___ ENTRIES

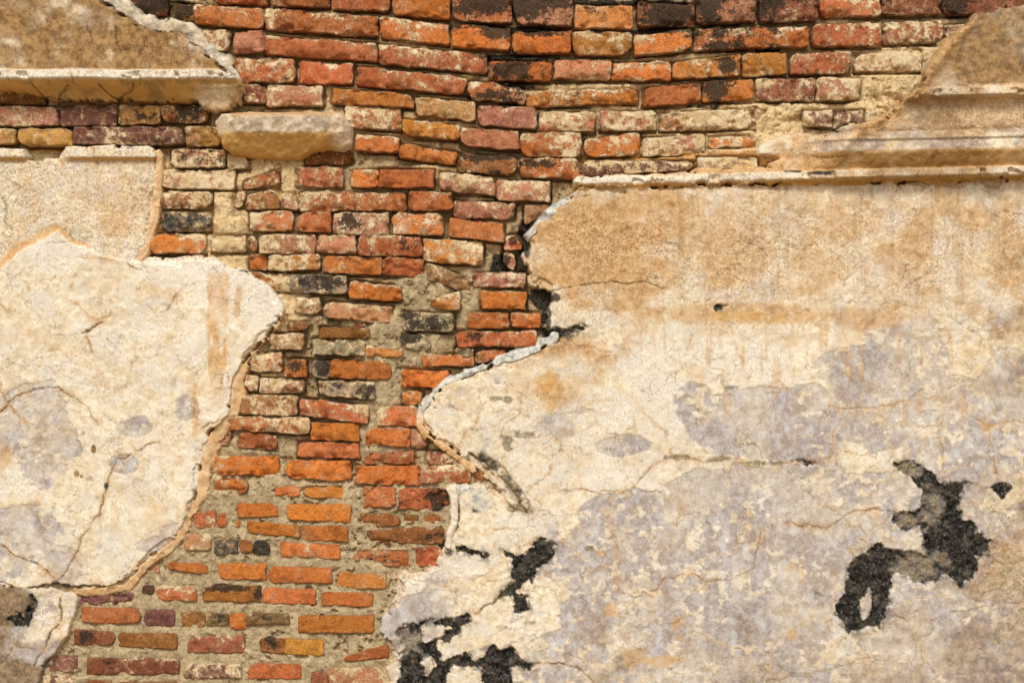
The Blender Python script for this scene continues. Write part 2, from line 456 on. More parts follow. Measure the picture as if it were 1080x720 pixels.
# cracks: (points, half width, darkness)
CRACKS = [
 ([(583,307),(592,306),(600,302),(630,298),(660,299),(685,298),(700,303)], 0.9, 0.9),
 ([(690,490),(705,483),(720,481),(735,484),(745,488),(760,482),(775,484),(790,488),(815,490),(840,488),(860,487),(875,483)], 1.2, 0.08),
 ([(612,517),(650,517),(660,520),(668,514),(676,505),(690,490)], 0.8, 0.6),
 ([(655,627),(690,622),(700,610),(720,605),(732,603),(745,612),(770,610),(795,600),(797,585),(803,560)], 0.8, 0.55),
 ([(562,697),(580,698),(600,700),(612,705),(625,717)], 0.9, 0.85),
 ([(640,537),(646,560),(652,580),(650,600),(655,627)], 0.5, 0.15),
 ([(672,425),(685,440),(700,455),(706,470),(712,482)], 0.8, 0.08),
 ([(850,410),(840,418),(835,411),(800,405)], 0.7, 0.05),
 ([(875,425),(886,432),(900,428),(925,430),(950,424),(985,420),(1005,430),(1030,442),(1040,450),(1060,446),(1085,442)], 0.9, 0.3),
 ([(925,430),(932,450),(940,470),(945,488)], 0.9, 0.12),
 ([(886,432),(880,455),(875,483)], 0.8, 0.05),
 ([(827,551),(850,554),(869,557),(885,550),(900,539),(943,537)], 0.8, 0.6),
 ([(988,440),(992,470),(994,500)], 0.6, 0.4),
 ([(1040,450),(1046,475),(1052,505)], 0.6, 0.4),
 ([(960,240),(985,255),(1000,270)], 0.6, 0.3),
 ([(955,303),(985,285),(1000,272),(1012,265)], 0.8, 0.6),
 ([(1035,230),(1060,223),(1085,230)], 0.6, 0.5),
 ([(940,308),(960,312),(975,305)], 0.6, 0.3),
 ([(536,545),(550,528),(562,512),(580,500),(582,490)], 0.7, 0.5),
 ([(520,560),(535,556),(545,560)], 0.6, 0.4),
 ([(505,646),(515,636),(527,627)], 1.3, 0.9),
 ([(498,610),(515,604),(523,596)], 0.9, 0.25),
 ([(510,481),(525,488),(540,505),(552,520),(562,541)], 1.0, 0.6),
 ([(500,392),(506,415),(508,430),(500,450),(488,462)], 0.8, 0.25),
 ([(770,345),(778,362),(783,380)], 0.8, 0.1),
 ([(495,478),(508,485),(522,496),(534,508),(546,524),(556,538)], 1.5, .7),
 ([(520,516),(530,522),(540,534),(556,541)], 1.2, .6),
 # left
 ([(-10,438),(0,435),(17,417),(36,411),(53,409),(64,407),(83,421),(95,432),(103,446)], 0.9, 0.8),
 ([(-10,390),(0,405),(11,427),(25,443),(40,452)], 0.7, 0.6),
 ([(167,465),(150,472),(139,481),(125,483),(122,493),(114,510),(110,527),(108,542),(89,563),(83,576),(75,595),(65,606),(60,614)], 0.9, 0.75),
 ([(-10,565),(0,573),(17,585),(39,592),(50,600),(60,612)], 1.0, 0.85),
 ([(88,352),(98,346),(110,338)], 1.0, 0.9),
 ([(92,356),(98,365),(99,375)], 0.7, 0.7),
 ([(75,318),(92,330),(105,337),(118,330)], 0.7, 0.35),
 ([(143,317),(157,324),(167,330),(182,322),(186,310)], 0.7, 0.5),
 ([(137,278),(143,283),(150,284)], 1.0, 0.8),
 ([(85,272),(110,275),(137,278)], 0.6, 0.4),
 ([(-5,318),(12,330),(24,335)], 0.7, 0.4),
 ([(214,452),(222,447),(232,444)], 1.1, 0.6),
 ([(30,662),(20,672),(10,690),(0,700)], 0.8, 0.6),
 ([(62,622),(66,640),(64,655),(55,668),(45,690),(36,700)], 1.4, 0.9),
 ([(0,668),(14,672),(22,680),(40,684)], 0.8, 0.5),
 # the black seam along the bottom of the left sheet
 ([(30,620),(45,616),(60,618),(75,620),(92,618),(112,618),(130,614),(140,606)], 1.5, 1.0),
 ([(183,566),(176,574),(168,580),(156,588),(148,596),(140,606)], 1.0, 0.7),
 ([(206,521),(200,530),(194,545)], 0.9, 0.6),
]
DARKSPOTS = [(585,314,7,5,.9),(578,334,4,14,.9),(574,322,5,5,.8),(556,262,4,12,.9),(556,246,3,8,.7),(590,352,14,5,.8),(600,349,12,4,.7),(483,540,3,22,.7),(474,582,6,6,.6),(412,640,4,12,.4),(60,615,5,4),(68,618,7,4),(113,512,3,4),(450,655,14,8,.6),(434,676,12,14,.35),(497,497,6,4,.8),(486,518,5,3,.4),(499,535,3,6,.4),(503,538,6,3,.6),(482,548,2.5,14,.7)]

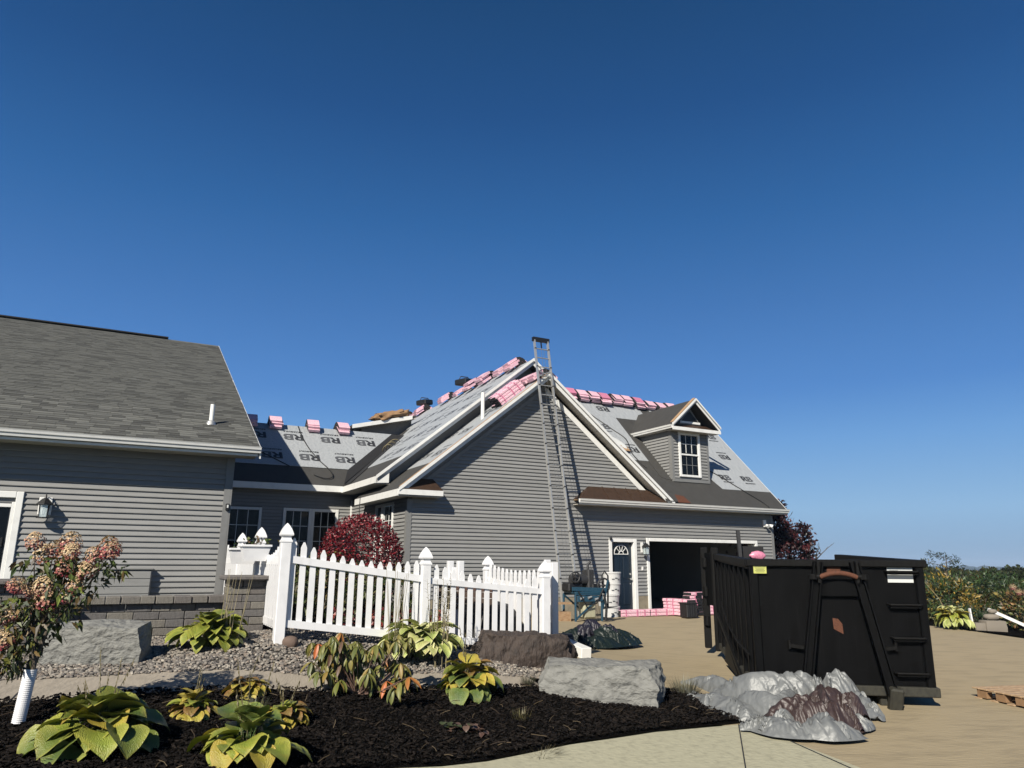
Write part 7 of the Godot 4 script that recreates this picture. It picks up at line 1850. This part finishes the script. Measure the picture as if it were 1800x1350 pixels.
	var T := []; var C := []
	var tc := [Color(0.045, 0.062, 0.022), Color(0.06, 0.075, 0.025), Color(0.07, 0.072, 0.025), Color(0.09, 0.07, 0.025), Color(0.038, 0.05, 0.02), Color(0.05, 0.06, 0.022)]
	for i in 15000:
		var an := rnd(-0.25, 1.15) if i % 4 else rnd(-1.2, 1.2)
		var r := 32.0 * pow(90.0, rg.randf())
		var x := sin(an) * r; var d := cos(an) * r
		if r < 60 and x < 12.5: continue
		var rr := Vector2(x - 2.0, d - 12.0).length()
		var y := lerpf(-0.25, -22.0, smoothstep(24.0, 260.0, rr)) + smoothstep(900.0, 3000.0, rr) * (12.0 + 5.0 * f.get_noise_2d(x, d)) + smoothstep(60.0, 400.0, rr) * 6.0 * f.get_noise_2d(x * 3, d * 3)
		var s := rnd(6.0, 11.0) * lerpf(0.35, 1.0, smoothstep(40.0, 200.0, rr))
		if y + s > 1.0 and rr < 900: s = maxf(1.0, 0.8 - y)
		var grow := lerpf(1.0, 2.6, smoothstep(300.0, 2400.0, rr))
		T.append(Transform3D(Basis(Vector3.UP, rnd(0, 6)).scaled(Vector3(s * grow, s * rnd(0.85, 1.15), s * grow)), Vector3(x, y - 0.5, -d)))
		C.append((tc[rg.randi() % 6] as Color) * rnd(0.8, 1.2))
	var mm := MultiMesh.new()
	mm.transform_format = MultiMesh.TRANSFORM_3D; mm.use_colors = true; mm.mesh = crown.mesh(); mm.instance_count = T.size()
	for i in T.size():
		mm.set_instance_transform(i, T[i]); mm.set_instance_color(i, C[i])
	var o := MultiMeshInstance3D.new()
	o.name = "distant_woods"; o.multimesh = mm; o.material_override = M.chip
	add_child(o)
	o.set_meta("kind", "stuff"); tag(o, "hazy autumn woods stretching to the horizon beyond the lot", "woods")

func _ready() -> void:
	setup()
	materials()
	solve_ground()
	rg.seed = 1
	grounds()
	rg.seed = 2
	main_house()
	left_house()
	stone_wall()
	fences()
	dumpster()
	rocks_and_tarps()
	ladder_and_clutter()
	bundles()
	plants()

______

> **SHORT TASK**
Reproduce each line holding the word "script".

> **SOLVED PROBLEM**
The Blender Python script for this scene continues. Write part 2, from line 456 on. More parts follow. Measure the picture as if it were 1080x720 pixels.
Write part 7 of the Godot 4 script that recreates this picture. It picks up at line 1850. This part finishes the script. Measure the picture as if it were 1800x1350 pixels.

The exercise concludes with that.